This content is from: Local Insights

Saudi Arabia

The recent publication of the Implementing Regulations (Official Gazette (Umm Al-Qura) edition 4021) to the Capital Market Regulations (Royal Decree M/30, 2/6/1424H), has given rise to some uncertainty for prospective issuers in an increasingly active IPO market in the Kingdom.

The questions arise as a result of a potential conflict between the Implementing Regulations and the Capital Markets Regulations of the Capital Market Authority (the CMA) on the one hand and the Companies Regulations (Royal Decree M/6, 22/3/1385H, as amended) and internal procedures of the Ministry of Commerce and Industry (the MoCI) on the other hand. At issue is a prospective offeror's ability to form or convert to a joint stock company within a reasonable time to take advantage of market opportunities.
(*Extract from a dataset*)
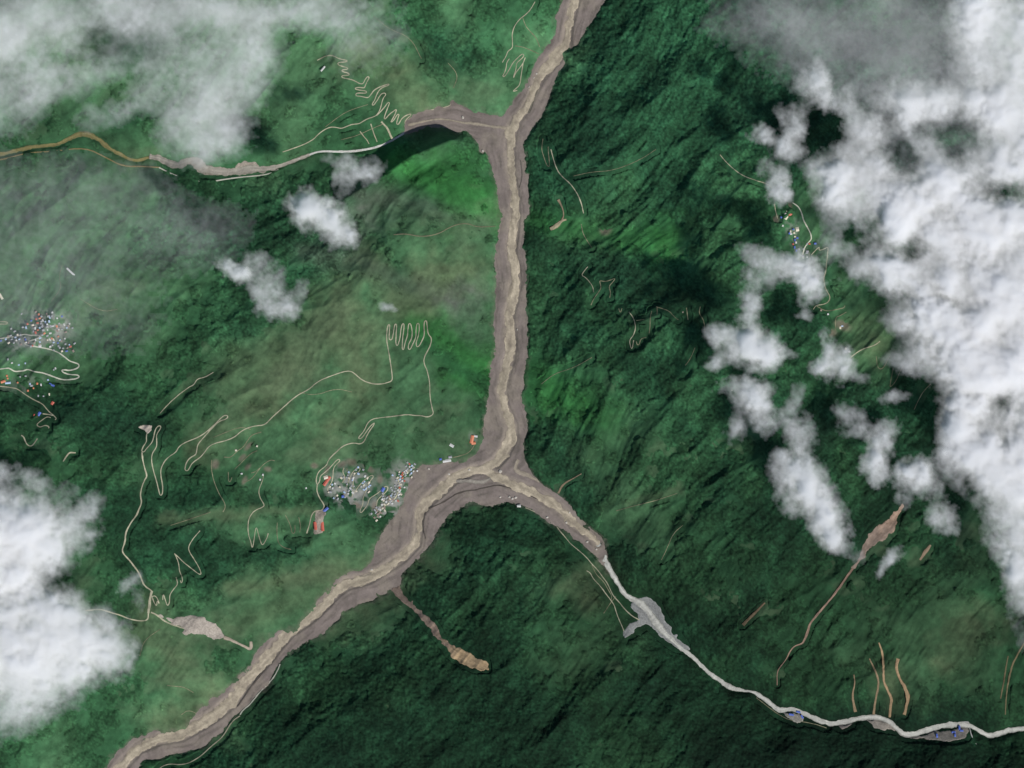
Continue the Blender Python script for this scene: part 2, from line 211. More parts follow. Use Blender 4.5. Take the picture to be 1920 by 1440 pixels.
# vegetation on a 60 px raster: 0 dense dark forest, 1 forest, 2 open forest, 3 meadow, 4 lush grass, 5 dry pale grass, 6 bare mauve slope
VEG = [
[3,3,3,3,3,3,3,3,3,3,3,3,2,2,3,2,2,2,1,1,1,1,1,1,1,1,1,2,2,2,2,2],
[3,3,3,3,3,3,3,3,3,3,3,5,2,1,1,2,3,3,0,1,1,1,1,1,1,1,1,1,2,2,2,2],
[3,3,3,3,3,3,3,3,3,3,3,3,5,3,3,3,2,2,1,1,0,1,1,0,0,1,0,0,0,0,1,1],
[3,3,3,2,2,3,3,3,3,3,2,2,3,5,3,3,3,1,0,1,1,1,0,0,0,0,0,0,0,0,1,1],
[2,2,2,3,3,3,3,2,2,3,2,2,1,3,2,3,1,1,0,1,1,1,1,1,0,0,0,0,0,1,1,1],
[3,3,3,3,3,2,2,2,3,2,2,2,2,4,4,2,1,1,1,2,1,1,2,2,1,1,1,1,1,1,1,1],
[3,3,3,3,3,2,2,2,1,1,2,6,3,2,4,3,2,1,2,2,1,1,2,2,2,3,3,1,1,1,1,1],
[3,3,3,3,2,2,1,1,2,2,6,2,3,3,3,2,1,2,3,2,4,2,2,1,2,3,2,2,1,1,1,1],
[3,3,3,3,3,3,2,1,2,1,3,5,2,5,5,3,2,1,1,0,1,2,2,2,1,1,3,2,1,1,1,1],
[3,3,3,3,3,2,2,2,1,2,5,3,5,5,6,3,2,1,2,1,1,2,2,1,1,2,3,3,2,1,1,1],
[3,3,3,2,3,2,2,1,2,3,5,5,3,4,3,3,2,1,1,2,2,1,1,2,1,1,3,5,3,2,1,1],
[3,3,3,2,2,2,2,3,5,5,3,5,3,3,4,4,2,2,2,1,1,1,2,1,2,2,3,3,2,2,1,1],
[2,2,2,1,2,2,3,5,5,3,3,5,3,3,3,2,2,4,2,2,1,2,1,1,1,2,1,1,1,1,1,1],
[2,2,1,1,1,2,5,3,3,3,5,3,3,3,3,2,1,2,2,3,2,1,2,3,1,0,0,1,1,1,1,1],
[2,2,2,2,3,2,2,3,3,3,3,3,2,3,3,2,2,1,3,2,2,2,1,2,1,1,2,1,0,0,2,1],
[2,2,1,1,1,1,1,2,1,2,1,1,2,5,3,2,1,1,1,3,2,2,1,2,1,1,2,1,0,2,1,3],
[2,3,2,1,1,1,1,3,3,3,3,2,1,2,1,1,1,1,2,3,3,2,2,1,1,1,1,1,2,1,3,2],
[2,3,2,2,1,1,1,1,1,1,3,3,5,3,1,1,2,2,1,1,2,2,2,2,1,2,1,1,2,1,3,1],
[3,2,3,2,2,2,1,3,3,3,5,5,1,1,1,2,1,3,5,2,2,2,2,1,2,2,2,2,2,3,2,2],
[2,3,2,1,5,3,3,3,3,3,5,3,1,1,2,1,2,2,2,3,1,1,1,2,2,2,2,3,3,3,5,2],
[2,3,2,1,3,5,2,2,3,1,2,1,1,2,1,1,2,3,3,2,1,1,2,1,2,2,3,2,3,5,3,2],
[2,2,2,2,2,3,5,3,1,2,2,1,2,1,1,1,1,2,2,1,0,1,1,1,2,2,2,5,3,2,3,2],
[2,2,2,2,3,5,5,2,1,1,1,1,0,1,1,1,1,1,1,2,1,1,1,1,1,0,0,0,0,0,1,2],
[2,3,2,2,2,2,1,1,1,1,0,1,1,1,1,1,1,1,2,2,2,1,0,0,0,0,0,0,0,0,0,1]]
VCOL = [(.014,.055,.026), (.020,.078,.034), (.032,.105,.042), (.055,.136,.058), (.032,.150,.036), (.094,.145,.068), (.092,.110,.082)]
VFOR = [1.0, .86, .60, .30, .3, .16, .24]
# slanting bands of different growth: x0, y0, x1, y1, half width, class, strength
BANDS = [(740,300,930,400,34,4,.95),(780,610,920,690,24,4,.75),(990,405,1260,475,26,4,.55),(1000,700,1130,780,36,4,.5),(1000,740,1080,790,20,4,.3),
(0,760,300,800,26,0,.8),(330,385,640,480,30,0,.7),(990,455,1180,520,22,0,.5),(1180,520,1360,600,36,0,.8),(560,470,800,540,20,6,.35),(700,370,900,420,26,6,.4),(800,650,920,720,16,1,.5),
(430,690,620,620,34,5,.6),(420,1105,640,1075,16,5,.8),(300,975,480,960,12,5,.6),(480,950,590,960,10,5,.6),(560,1120,420,1180,24,5,.5),(1180,950,1270,925,10,5,.5),(1040,1120,1120,1060,12,5,.5)]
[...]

The CMA has indicated its intent to fast track this conversion to, or creation of, joint stock companies for the purpose of conducting an IPO, but the MoCI has maintained that it retains its jurisdiction in this area, reserving the right to require companies to follow its far more time-consuming formation or conversion procedures. Accordingly, until the relevant authorities in the Kingdom resolve this apparent dispute, prospective issuers will not be able to establish with any certainty a functional timeline for completion of an IPO. Complicating matters, it remains unclear whether a Saudi joint stock company may offer shares to the public at inception or if it must wait the three years required by Article 8 of the Listing Rules of the Implementing Regulations before offering shares to the public. Specifically, clause (c) of Article 8 requires that a company seeking admission and listing of its shares must have published audited accounts for each of the previous three years. Curiously, while clause (b) of Article 8 similarly requires that a company seeking admission and listing must have been carrying out its main business, and under substantially the same management, for the previous three years, this clause specifically grants discretion to the CMA to waive this requirement; no such specific discretion is granted under clause (c) of Article 8.

These issues have not yet been tested, because the recent and much-publicized IPOs in the Kingdom have been able to bypass the problem by other means. For example, Etihad Etisalat, the winner of the hotly contested second GSM licence in the Kingdom, was formed pursuant to an exemption to the MoCI procedures granted by Royal Decree as an inducement to prospective investors promised as part of the Communications and Information Technology Commission's bid process with respect to the licence. Additionally, under the rules of the Saudi Arabian Monetary Authority (SAMA), newly formed insurance companies in the Kingdom are required to offer at least 25% of their shares to the public at inception (a requirement that will further heat up the already-torrid Saudi capital market when the shares of these prequalified insurance companies become available to the public). While the specific rules of SAMA probably take precedence over the more general rules and regulations of the CMA, it is at least arguable that this requirement indicates the intent of Saudi Arabian authorities to permit routine IPOs at inception, as well.

Despite the apparent confusion surrounding the IPO market in the Kingdom, there are promising signs that help is on the way for prospective issuers. While the mechanics of the formation of joint stock companies remain subject to debate, there is increasing evidence that the MoCI is disclaiming jurisdiction in the specific arena of IPOs. Moreover, certain ad hoc working groups of officials from MoCI and the CMA have been meeting to discuss and resolve the issues causing uncertainty for companies seeking to avail themselves of an eager pool of public investors in Saudi Arabia.